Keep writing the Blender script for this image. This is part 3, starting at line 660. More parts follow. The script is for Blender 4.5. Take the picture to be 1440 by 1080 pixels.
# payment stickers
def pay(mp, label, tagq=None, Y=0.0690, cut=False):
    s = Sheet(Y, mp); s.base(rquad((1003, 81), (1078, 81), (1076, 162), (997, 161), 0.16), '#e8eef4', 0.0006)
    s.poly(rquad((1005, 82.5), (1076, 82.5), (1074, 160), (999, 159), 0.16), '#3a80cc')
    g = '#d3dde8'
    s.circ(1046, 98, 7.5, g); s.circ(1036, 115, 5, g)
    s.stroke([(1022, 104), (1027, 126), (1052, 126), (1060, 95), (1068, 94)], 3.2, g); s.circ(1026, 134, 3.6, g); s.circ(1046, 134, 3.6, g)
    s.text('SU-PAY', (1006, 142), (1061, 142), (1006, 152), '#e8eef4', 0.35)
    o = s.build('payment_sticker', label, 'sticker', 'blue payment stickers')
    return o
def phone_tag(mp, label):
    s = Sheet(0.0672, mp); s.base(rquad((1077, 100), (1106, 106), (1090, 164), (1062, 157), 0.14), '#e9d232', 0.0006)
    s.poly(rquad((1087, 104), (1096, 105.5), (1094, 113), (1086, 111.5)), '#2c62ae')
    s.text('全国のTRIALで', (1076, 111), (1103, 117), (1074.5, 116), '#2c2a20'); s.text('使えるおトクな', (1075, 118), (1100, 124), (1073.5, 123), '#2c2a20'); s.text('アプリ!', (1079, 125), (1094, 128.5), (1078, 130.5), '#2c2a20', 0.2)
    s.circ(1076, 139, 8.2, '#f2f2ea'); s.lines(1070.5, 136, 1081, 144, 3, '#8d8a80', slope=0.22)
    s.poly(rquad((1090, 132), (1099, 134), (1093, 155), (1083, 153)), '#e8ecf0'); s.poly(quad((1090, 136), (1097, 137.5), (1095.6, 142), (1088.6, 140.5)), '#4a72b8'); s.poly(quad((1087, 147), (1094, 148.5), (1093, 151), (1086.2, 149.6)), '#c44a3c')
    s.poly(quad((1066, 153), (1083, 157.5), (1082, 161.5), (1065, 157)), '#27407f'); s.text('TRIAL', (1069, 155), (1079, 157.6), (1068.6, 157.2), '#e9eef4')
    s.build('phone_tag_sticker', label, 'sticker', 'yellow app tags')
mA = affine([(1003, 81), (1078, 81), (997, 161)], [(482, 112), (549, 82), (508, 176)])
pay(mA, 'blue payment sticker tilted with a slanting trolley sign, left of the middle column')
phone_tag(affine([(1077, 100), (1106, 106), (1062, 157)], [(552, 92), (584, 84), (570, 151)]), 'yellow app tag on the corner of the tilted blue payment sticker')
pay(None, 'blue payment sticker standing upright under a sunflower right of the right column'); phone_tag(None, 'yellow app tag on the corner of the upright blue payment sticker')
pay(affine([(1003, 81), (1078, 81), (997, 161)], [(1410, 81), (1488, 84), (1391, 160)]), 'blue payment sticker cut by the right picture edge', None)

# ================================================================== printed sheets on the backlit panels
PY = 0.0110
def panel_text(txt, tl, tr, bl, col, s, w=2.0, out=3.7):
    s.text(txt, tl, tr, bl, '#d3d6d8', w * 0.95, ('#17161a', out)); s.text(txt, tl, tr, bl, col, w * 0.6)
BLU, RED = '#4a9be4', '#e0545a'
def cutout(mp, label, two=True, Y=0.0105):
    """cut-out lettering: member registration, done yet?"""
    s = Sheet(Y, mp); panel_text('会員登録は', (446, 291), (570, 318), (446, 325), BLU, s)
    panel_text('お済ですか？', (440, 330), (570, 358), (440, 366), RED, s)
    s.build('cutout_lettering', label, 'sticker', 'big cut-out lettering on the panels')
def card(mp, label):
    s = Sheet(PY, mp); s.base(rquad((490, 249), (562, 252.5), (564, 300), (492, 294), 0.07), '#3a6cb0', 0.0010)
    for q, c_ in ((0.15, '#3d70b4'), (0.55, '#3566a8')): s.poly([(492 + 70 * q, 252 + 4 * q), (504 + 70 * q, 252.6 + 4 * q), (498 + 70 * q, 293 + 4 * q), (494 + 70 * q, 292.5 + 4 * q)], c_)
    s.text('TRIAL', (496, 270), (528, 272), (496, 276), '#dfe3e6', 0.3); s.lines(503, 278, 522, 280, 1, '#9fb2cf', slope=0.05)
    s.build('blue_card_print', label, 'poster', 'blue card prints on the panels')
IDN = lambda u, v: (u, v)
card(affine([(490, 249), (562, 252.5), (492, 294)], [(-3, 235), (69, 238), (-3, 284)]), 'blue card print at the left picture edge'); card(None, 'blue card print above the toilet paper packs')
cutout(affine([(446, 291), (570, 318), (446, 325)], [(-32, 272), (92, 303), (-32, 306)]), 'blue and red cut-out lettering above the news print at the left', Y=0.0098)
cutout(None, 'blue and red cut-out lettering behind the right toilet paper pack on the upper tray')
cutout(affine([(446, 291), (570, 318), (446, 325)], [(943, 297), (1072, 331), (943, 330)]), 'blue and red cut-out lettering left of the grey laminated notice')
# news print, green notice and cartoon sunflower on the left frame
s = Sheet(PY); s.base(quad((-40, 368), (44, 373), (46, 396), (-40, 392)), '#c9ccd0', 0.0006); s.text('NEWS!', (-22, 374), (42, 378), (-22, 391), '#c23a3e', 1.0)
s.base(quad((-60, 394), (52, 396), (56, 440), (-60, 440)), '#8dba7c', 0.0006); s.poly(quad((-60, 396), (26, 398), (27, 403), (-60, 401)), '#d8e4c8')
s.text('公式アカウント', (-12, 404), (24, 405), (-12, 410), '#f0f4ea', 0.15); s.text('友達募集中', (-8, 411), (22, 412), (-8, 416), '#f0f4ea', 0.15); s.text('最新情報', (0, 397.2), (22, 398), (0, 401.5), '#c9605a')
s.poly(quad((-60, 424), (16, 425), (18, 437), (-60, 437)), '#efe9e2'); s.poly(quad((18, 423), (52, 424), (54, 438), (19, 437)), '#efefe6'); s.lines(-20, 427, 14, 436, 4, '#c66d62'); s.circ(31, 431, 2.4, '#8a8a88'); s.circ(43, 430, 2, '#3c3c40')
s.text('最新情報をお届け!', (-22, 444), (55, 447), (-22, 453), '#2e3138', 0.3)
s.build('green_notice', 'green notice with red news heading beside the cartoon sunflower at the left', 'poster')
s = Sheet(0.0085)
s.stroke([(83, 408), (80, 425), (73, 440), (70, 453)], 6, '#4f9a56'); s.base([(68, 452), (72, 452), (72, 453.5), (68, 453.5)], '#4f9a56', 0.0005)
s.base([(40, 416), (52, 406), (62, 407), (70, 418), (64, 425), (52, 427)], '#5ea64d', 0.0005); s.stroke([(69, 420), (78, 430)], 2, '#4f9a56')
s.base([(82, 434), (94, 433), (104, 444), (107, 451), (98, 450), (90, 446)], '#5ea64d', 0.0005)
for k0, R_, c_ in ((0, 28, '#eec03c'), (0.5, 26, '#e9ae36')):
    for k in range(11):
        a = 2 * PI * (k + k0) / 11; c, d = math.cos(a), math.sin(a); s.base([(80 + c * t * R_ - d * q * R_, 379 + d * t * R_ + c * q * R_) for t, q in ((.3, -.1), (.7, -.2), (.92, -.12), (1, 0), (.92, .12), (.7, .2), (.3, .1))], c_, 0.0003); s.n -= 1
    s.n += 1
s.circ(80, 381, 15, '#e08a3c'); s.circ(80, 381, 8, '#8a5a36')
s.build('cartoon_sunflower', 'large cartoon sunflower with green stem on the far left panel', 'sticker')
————
> [WRITTEN TASK] All the data must be duplicated exactly, with nothing added or removed.

> [CORRECT RESULT]
Keep writing the Blender script for this image. This is part 3, starting at line 660. More parts follow. The script is for Blender 4.5. Take the picture to be 1440 by 1080 pixels.
# payment stickers
def pay(mp, label, tagq=None, Y=0.0690, cut=False):
    s = Sheet(Y, mp); s.base(rquad((1003, 81), (1078, 81), (1076, 162), (997, 161), 0.16), '#e8eef4', 0.0006)
    s.poly(rquad((1005, 82.5), (1076, 82.5), (1074, 160), (999, 159), 0.16), '#3a80cc')
    g = '#d3dde8'
    s.circ(1046, 98, 7.5, g); s.circ(1036, 115, 5, g)
    s.stroke([(1022, 104), (1027, 126), (1052, 126), (1060, 95), (1068, 94)], 3.2, g); s.circ(1026, 134, 3.6, g); s.circ(1046, 134, 3.6, g)
    s.text('SU-PAY', (1006, 142), (1061, 142), (1006, 152), '#e8eef4', 0.35)
    o = s.build('payment_sticker', label, 'sticker', 'blue payment stickers')
    return o
def phone_tag(mp, label):
    s = Sheet(0.0672, mp); s.base(rquad((1077, 100), (1106, 106), (1090, 164), (1062, 157), 0.14), '#e9d232', 0.0006)
    s.poly(rquad((1087, 104), (1096, 105.5), (1094, 113), (1086, 111.5)), '#2c62ae')
    s.text('全国のTRIALで', (1076, 111), (1103, 117), (1074.5, 116), '#2c2a20'); s.text('使えるおトクな', (1075, 118), (1100, 124), (1073.5, 123), '#2c2a20'); s.text('アプリ!', (1079, 125), (1094, 128.5), (1078, 130.5), '#2c2a20', 0.2)
    s.circ(1076, 139, 8.2, '#f2f2ea'); s.lines(1070.5, 136, 1081, 144, 3, '#8d8a80', slope=0.22)
    s.poly(rquad((1090, 132), (1099, 134), (1093, 155), (1083, 153)), '#e8ecf0'); s.poly(quad((1090, 136), (1097, 137.5), (1095.6, 142), (1088.6, 140.5)), '#4a72b8'); s.poly(quad((1087, 147), (1094, 148.5), (1093, 151), (1086.2, 149.6)), '#c44a3c')
    s.poly(quad((1066, 153), (1083, 157.5), (1082, 161.5), (1065, 157)), '#27407f'); s.text('TRIAL', (1069, 155), (1079, 157.6), (1068.6, 157.2), '#e9eef4')
    s.build('phone_tag_sticker', label, 'sticker', 'yellow app tags')
mA = affine([(1003, 81), (1078, 81), (997, 161)], [(482, 112), (549, 82), (508, 176)])
pay(mA, 'blue payment sticker tilted with a slanting trolley sign, left of the middle column')
phone_tag(affine([(1077, 100), (1106, 106), (1062, 157)], [(552, 92), (584, 84), (570, 151)]), 'yellow app tag on the corner of the tilted blue payment sticker')
pay(None, 'blue payment sticker standing upright under a sunflower right of the right column'); phone_tag(None, 'yellow app tag on the corner of the upright blue payment sticker')
pay(affine([(1003, 81), (1078, 81), (997, 161)], [(1410, 81), (1488, 84), (1391, 160)]), 'blue payment sticker cut by the right picture edge', None)

# ================================================================== printed sheets on the backlit panels
PY = 0.0110
def panel_text(txt, tl, tr, bl, col, s, w=2.0, out=3.7):
    s.text(txt, tl, tr, bl, '#d3d6d8', w * 0.95, ('#17161a', out)); s.text(txt, tl, tr, bl, col, w * 0.6)
BLU, RED = '#4a9be4', '#e0545a'
def cutout(mp, label, two=True, Y=0.0105):
    """cut-out lettering: member registration, done yet?"""
    s = Sheet(Y, mp); panel_text('会員登録は', (446, 291), (570, 318), (446, 325), BLU, s)
    panel_text('お済ですか？', (440, 330), (570, 358), (440, 366), RED, s)
    s.build('cutout_lettering', label, 'sticker', 'big cut-out lettering on the panels')
def card(mp, label):
    s = Sheet(PY, mp); s.base(rquad((490, 249), (562, 252.5), (564, 300), (492, 294), 0.07), '#3a6cb0', 0.0010)
    for q, c_ in ((0.15, '#3d70b4'), (0.55, '#3566a8')): s.poly([(492 + 70 * q, 252 + 4 * q), (504 + 70 * q, 252.6 + 4 * q), (498 + 70 * q, 293 + 4 * q), (494 + 70 * q, 292.5 + 4 * q)], c_)
    s.text('TRIAL', (496, 270), (528, 272), (496, 276), '#dfe3e6', 0.3); s.lines(503, 278, 522, 280, 1, '#9fb2cf', slope=0.05)
    s.build('blue_card_print', label, 'poster', 'blue card prints on the panels')
IDN = lambda u, v: (u, v)
card(affine([(490, 249), (562, 252.5), (492, 294)], [(-3, 235), (69, 238), (-3, 284)]), 'blue card print at the left picture edge'); card(None, 'blue card print above the toilet paper packs')
cutout(affine([(446, 291), (570, 318), (446, 325)], [(-32, 272), (92, 303), (-32, 306)]), 'blue and red cut-out lettering above the news print at the left', Y=0.0098)
cutout(None, 'blue and red cut-out lettering behind the right toilet paper pack on the upper tray')
cutout(affine([(446, 291), (570, 318), (446, 325)], [(943, 297), (1072, 331), (943, 330)]), 'blue and red cut-out lettering left of the grey laminated notice')
# news print, green notice and cartoon sunflower on the left frame
s = Sheet(PY); s.base(quad((-40, 368), (44, 373), (46, 396), (-40, 392)), '#c9ccd0', 0.0006); s.text('NEWS!', (-22, 374), (42, 378), (-22, 391), '#c23a3e', 1.0)
s.base(quad((-60, 394), (52, 396), (56, 440), (-60, 440)), '#8dba7c', 0.0006); s.poly(quad((-60, 396), (26, 398), (27, 403), (-60, 401)), '#d8e4c8')
s.text('公式アカウント', (-12, 404), (24, 405), (-12, 410), '#f0f4ea', 0.15); s.text('友達募集中', (-8, 411), (22, 412), (-8, 416), '#f0f4ea', 0.15); s.text('最新情報', (0, 397.2), (22, 398), (0, 401.5), '#c9605a')
s.poly(quad((-60, 424), (16, 425), (18, 437), (-60, 437)), '#efe9e2'); s.poly(quad((18, 423), (52, 424), (54, 438), (19, 437)), '#efefe6'); s.lines(-20, 427, 14, 436, 4, '#c66d62'); s.circ(31, 431, 2.4, '#8a8a88'); s.circ(43, 430, 2, '#3c3c40')
s.text('最新情報をお届け!', (-22, 444), (55, 447), (-22, 453), '#2e3138', 0.3)
s.build('green_notice', 'green notice with red news heading beside the cartoon sunflower at the left', 'poster')
s = Sheet(0.0085)
s.stroke([(83, 408), (80, 425), (73, 440), (70, 453)], 6, '#4f9a56'); s.base([(68, 452), (72, 452), (72, 453.5), (68, 453.5)], '#4f9a56', 0.0005)
s.base([(40, 416), (52, 406), (62, 407), (70, 418), (64, 425), (52, 427)], '#5ea64d', 0.0005); s.stroke([(69, 420), (78, 430)], 2, '#4f9a56')
s.base([(82, 434), (94, 433), (104, 444), (107, 451), (98, 450), (90, 446)], '#5ea64d', 0.0005)
for k0, R_, c_ in ((0, 28, '#eec03c'), (0.5, 26, '#e9ae36')):
    for k in range(11):
        a = 2 * PI * (k + k0) / 11; c, d = math.cos(a), math.sin(a); s.base([(80 + c * t * R_ - d * q * R_, 379 + d * t * R_ + c * q * R_) for t, q in ((.3, -.1), (.7, -.2), (.92, -.12), (1, 0), (.92, .12), (.7, .2), (.3, .1))], c_, 0.0003); s.n -= 1
    s.n += 1
s.circ(80, 381, 15, '#e08a3c'); s.circ(80, 381, 8, '#8a5a36')
s.build('cartoon_sunflower', 'large cartoon sunflower with green stem on the far left panel', 'sticker')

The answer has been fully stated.